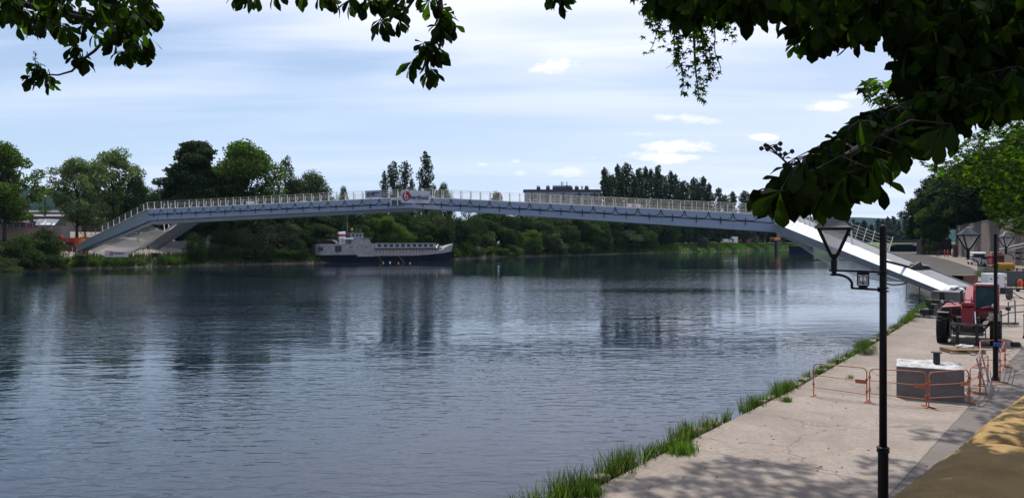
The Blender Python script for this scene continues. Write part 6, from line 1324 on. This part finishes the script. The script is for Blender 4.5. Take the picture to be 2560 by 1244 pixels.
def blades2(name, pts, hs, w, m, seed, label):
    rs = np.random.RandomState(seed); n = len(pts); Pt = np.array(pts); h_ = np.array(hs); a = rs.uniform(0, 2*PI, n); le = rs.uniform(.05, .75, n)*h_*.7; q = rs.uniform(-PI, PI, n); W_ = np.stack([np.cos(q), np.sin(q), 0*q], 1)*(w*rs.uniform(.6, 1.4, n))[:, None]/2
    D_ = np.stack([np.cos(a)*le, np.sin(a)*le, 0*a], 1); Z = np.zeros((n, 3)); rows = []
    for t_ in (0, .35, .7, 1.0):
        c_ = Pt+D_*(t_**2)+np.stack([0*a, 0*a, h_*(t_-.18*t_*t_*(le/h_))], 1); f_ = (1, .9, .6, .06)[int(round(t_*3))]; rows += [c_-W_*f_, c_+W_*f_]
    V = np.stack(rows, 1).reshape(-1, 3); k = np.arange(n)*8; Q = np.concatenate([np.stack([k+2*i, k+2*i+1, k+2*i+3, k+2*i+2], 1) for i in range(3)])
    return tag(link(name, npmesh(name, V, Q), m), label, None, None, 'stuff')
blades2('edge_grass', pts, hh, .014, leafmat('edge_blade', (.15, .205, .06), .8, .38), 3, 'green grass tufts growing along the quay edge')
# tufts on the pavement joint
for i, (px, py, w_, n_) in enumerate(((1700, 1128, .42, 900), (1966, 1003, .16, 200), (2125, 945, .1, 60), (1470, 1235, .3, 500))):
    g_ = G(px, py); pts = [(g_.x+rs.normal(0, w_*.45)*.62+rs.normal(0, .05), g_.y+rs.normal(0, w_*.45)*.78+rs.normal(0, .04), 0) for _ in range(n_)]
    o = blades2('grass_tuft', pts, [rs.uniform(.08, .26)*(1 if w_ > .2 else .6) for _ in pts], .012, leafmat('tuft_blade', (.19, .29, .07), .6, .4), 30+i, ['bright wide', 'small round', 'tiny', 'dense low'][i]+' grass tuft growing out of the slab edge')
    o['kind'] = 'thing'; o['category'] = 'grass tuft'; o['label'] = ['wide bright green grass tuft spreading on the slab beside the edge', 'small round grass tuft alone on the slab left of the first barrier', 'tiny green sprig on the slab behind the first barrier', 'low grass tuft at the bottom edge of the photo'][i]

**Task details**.
Without including any pictures, print all of the material exactly as given.

**Solution for this exercise**.
The Blender Python script for this scene continues. Write part 6, from line 1324 on. This part finishes the script. The script is for Blender 4.5. Take the picture to be 2560 by 1244 pixels.
def blades2(name, pts, hs, w, m, seed, label):
    rs = np.random.RandomState(seed); n = len(pts); Pt = np.array(pts); h_ = np.array(hs); a = rs.uniform(0, 2*PI, n); le = rs.uniform(.05, .75, n)*h_*.7; q = rs.uniform(-PI, PI, n); W_ = np.stack([np.cos(q), np.sin(q), 0*q], 1)*(w*rs.uniform(.6, 1.4, n))[:, None]/2
    D_ = np.stack([np.cos(a)*le, np.sin(a)*le, 0*a], 1); Z = np.zeros((n, 3)); rows = []
    for t_ in (0, .35, .7, 1.0):
        c_ = Pt+D_*(t_**2)+np.stack([0*a, 0*a, h_*(t_-.18*t_*t_*(le/h_))], 1); f_ = (1, .9, .6, .06)[int(round(t_*3))]; rows += [c_-W_*f_, c_+W_*f_]
    V = np.stack(rows, 1).reshape(-1, 3); k = np.arange(n)*8; Q = np.concatenate([np.stack([k+2*i, k+2*i+1, k+2*i+3, k+2*i+2], 1) for i in range(3)])
    return tag(link(name, npmesh(name, V, Q), m), label, None, None, 'stuff')
blades2('edge_grass', pts, hh, .014, leafmat('edge_blade', (.15, .205, .06), .8, .38), 3, 'green grass tufts growing along the quay edge')
# tufts on the pavement joint
for i, (px, py, w_, n_) in enumerate(((1700, 1128, .42, 900), (1966, 1003, .16, 200), (2125, 945, .1, 60), (1470, 1235, .3, 500))):
    g_ = G(px, py); pts = [(g_.x+rs.normal(0, w_*.45)*.62+rs.normal(0, .05), g_.y+rs.normal(0, w_*.45)*.78+rs.normal(0, .04), 0) for _ in range(n_)]
    o = blades2('grass_tuft', pts, [rs.uniform(.08, .26)*(1 if w_ > .2 else .6) for _ in pts], .012, leafmat('tuft_blade', (.19, .29, .07), .6, .4), 30+i, ['bright wide', 'small round', 'tiny', 'dense low'][i]+' grass tuft growing out of the slab edge')
    o['kind'] = 'thing'; o['category'] = 'grass tuft'; o['label'] = ['wide bright green grass tuft spreading on the slab beside the edge', 'small round grass tuft alone on the slab left of the first barrier', 'tiny green sprig on the slab behind the first barrier', 'low grass tuft at the bottom edge of the photo'][i]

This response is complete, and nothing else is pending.